In Good Company
While entertaining at times and well-performed, In Good Company is a cliche-ridden misstep from one of the brothers who made the far more sincere and funny About A Boy in 2002. Superfluous characters and a serious lack of understanding about business and capitalism undercuts what is supposed to be a feel-good, Capra-esque story of sticking to your principles and still coming out on top. Instead, the story gets bogged down in completely unnecessary romance between the protagonist's college-aged daughter and his new twenty-something boss. As if Dan (Quaid) didn't have enough to worry about when this executive man-child (Grace) showed up and stole his job as head of advertising for a sports magazine, now his wife is pregnant in her late-40s, a second mortgage to pay for his daughter's college education and no job security. That enough conflict for you?
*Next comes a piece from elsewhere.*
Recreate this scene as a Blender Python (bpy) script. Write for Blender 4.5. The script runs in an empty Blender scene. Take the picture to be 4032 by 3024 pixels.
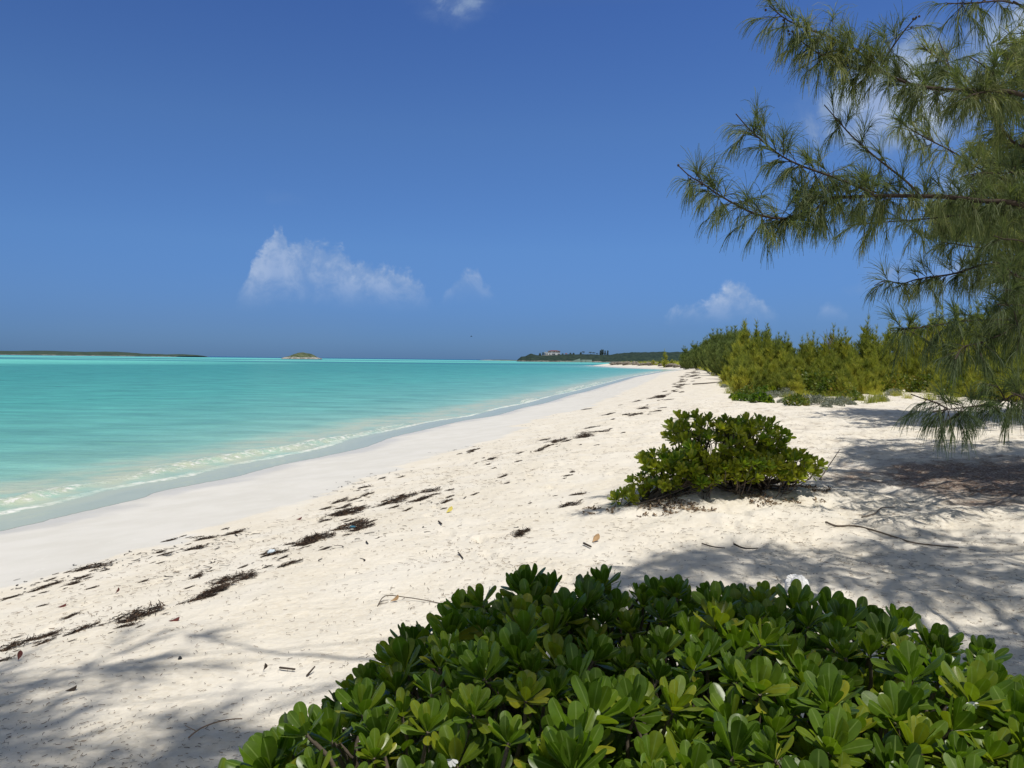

Meanwhile, the magazine's new corporate overlords conduct business like they're running an abatoir, which is meant as an indictment of modern capitalism but comes off as comical in its misunderstanding of common business principles. Malcolm McDowell's clueless, buzzword spewing CEO (clearly meant to be Rupert Murdoch) is a fine example. Morons don't build mutlibillion-dollar empires, but according to this movie, these dummies are the backbone and the bane of capitalism. Brilliant.
- June 22, 2009
DVD Extras
Nothing terribly interesting here: a commentary track with Grace and Weitz which I wasn't about to watch the movie again to listen to; some deleted scenes; and two features about the making of the movie, neither of which put the film in any more reliable context.